The majority of historians consider the Battle of Gettysburg (July 4, 1863) to be the turning point in the American Civil War. However, the victory consists of many aspects and there were also other battles which were not less important in the course of the conflict. One of them is the Battle of Antietam, which took place on September 17, 1862.

Many people died during these battles, but those numerous victims stopped the Confederate invasion to the Northern part of the country. After the Battle of Antietam, General Robert E. Lee failed to gather new soldiers in Maryland and to unite his forces with the Confederacy. From political point of view, Lincoln used this failure of the enemy to make Emancipation Proclamation, which made an attempt of Britain to proclaim the Confederacy a sovereign state illegitimate.

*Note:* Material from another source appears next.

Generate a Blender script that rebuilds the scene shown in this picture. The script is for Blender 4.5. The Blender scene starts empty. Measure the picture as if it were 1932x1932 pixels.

During the Battle of Gettysburg general Lee suffered the greatest defeat. Southerners lost approximately 27 thousand people in three days and capitulated. 23 of the Union army were killed and that is why General Meade decided not to pursue the enemy. John Vanderslice (1863) writes:

Gettysburg will ever be preeminently the most renowned of all the battles of the war for the Union, not only because of its magnitude and immediate results, but also by reason of the grave consequences dependent upon the issue. It must not be forgotten that while the Army of the Potomac and the other Federal troops operating in Virginia, lost 89,175 killed and wounded and 48,638 missing, they after Gettysburg lost 110,820 killed and wounded and 35,586 missing before the final victory at Appomattox.

General Lee and his troops surrendered on the 9th April in 1865, two years after the bloody Battle of Gettysburg. Both the Battle of Antietam and the Battle of Gettysburg prevented the Confederation to move to the North, gave an opportunity for the government to proclaim the main democratic principles and seriously weakened the army of General Lee.

References

Vanderslice, J. M. (1863). Gettysburg: A History of the Gettysburg Battle-field Memorial Association, With an Account of the Battle. (pp. 15-16). Philadelphia: The Memorial association.